Wednesday, September 10, 2014

All's Fair in Art and War

by Holly West

A couple of weeks ago, my husband and I watched Tim's Vermeer. This documentary follows inventor Tim Jenison in his quest to understand the painting techniques employed by Dutch master Johannes Vermeer, who lived and painted in Holland from 1632-1665. Jenison's theory is that Vermeer used optical devices to achieve photorealism in his paintings.

The Glass of Wine

I must admit: Jenison presents a compelling case. He begins by asserting that Vermeer could not have achieved the shadowing and light effects apparent in his paintings by using his painterly eyes alone--that in fact, the human eye is incapable of registering these details without some assistance. Jenison tests his theory by creating an optical device similar to one that Vermeer might've used and proceeds to paint a picture from a photograph of his grandfather. Jenison has no previous painting experience and yet the results are astounding.



It has long been argued that Vermeer used some sort of optical device in his work. But Jenison was the first to figure out exactly what that device might've been. The comparator, largely forgotten since Vermeer's time, is basically a mirror that shows a subject reflected from across the room. The canvas is visible from the edge of the mirror, and it allows the painter to compare paint color to the image being painted. Little technique is required, just patience, the ability to discern colors from one another and perhaps, a steady hand.

Buoyed by his success, Jenison decides to paint Vermeer's The Music Lesson using his optical device. Being rather detail oriented, he spares no expense in the project: he rents a warehouse and painstakingly re-creates Vermeer's studio. To the extent he can, he only uses materials that would've been available in the 17th century. It took him seven months to finish his version of Vermeer's masterpiece. 

The Music Lesson
I won't reveal his finished painting here, as it amounts to a spoiler, I think. But I will say that you'd be hard-pressed to tell Jenison's version from the original. If you're interested in this subject I suggest that you watch the documentary--it's fascinating.

This brings up some important questions: Did Tim Jenison "cheat" when he created his Vermeer? And if Vermeer used a device similar to the comparator, did he cheat, too? Indeed, is there even such a thing as cheating in the creation of art? If so, where do we draw the line?

As a painter myself, I've used grids, tracings, and other methods to transfer an image to a canvas. None of these methods strike me as cheating, exactly, but shouldn't a true artist be able to just draw/paint what he or she sees? Maybe not.

Cheek to Cheek by Holly West

One could even argue that Jenison cheated because we know he used an optical device. Since we've no proof that Vermeer did, maybe he didn't cheat.

Does it even matter?

If you've seen the documentary (and even if you haven't) I'm very interested in hearing your thoughts on the matter. Because honestly, I can't decide if Jenison cheated or not. 

6 comments:

Kristopher said...

This documentary has been on my list of things to watch for a while now.
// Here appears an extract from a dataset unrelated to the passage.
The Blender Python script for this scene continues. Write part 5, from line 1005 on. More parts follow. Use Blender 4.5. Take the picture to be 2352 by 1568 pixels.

You have just inspired me to give it a shot sooner (maybe this weekend). I love Vermeer's work so much

Holly West said...

Me too. Let me know how you like it if you do see it.

Andrew Jetarski said...

My wife and I just watched this a few weeks ago as well. I give Jensen credit for coming up with his historical insights, and as an inventor following his passion - er, obsession - to create his painting. I can identify with the need to push on with a thing, despite being "lost in the crazy" of its creation. But I think Vermeer's work comes from Gift, not Gimmick. I think that is why so many generations have been drawn to his work.

John McFetridge said...

It's an interesting question. When I think of cheating I usually think about the goal - you cheat to get something that you otherwise wouldn't get.

So, what's the goal? Does it matter to people who get something out of the painting how that painting came to be?

Rick Ollerman said...

Intent seems important to me. If the intent is to cheat, to achieve something you claim to produce while feeling that you're doing wrong, is key. If an optical device was merely Vermeer's technique, than I wouldn't see that as cheating. If he used it and hid its use, that would be another question.

Holly West said...

Good points! Maybe "cheating" isn't the right word to use. Perhaps a better way to say it is that art and technology often intersect--even as writers we have tools to make our jobs easier. The question is when does the technology overtake the art? One thing I overlooked in this post was the idea that artists compose their paintings--setting, color, positioning--this is an integral part of what art is. Vermeer might've used an optical device to get the image onto canvas, but that doesn't take anything away from his composition.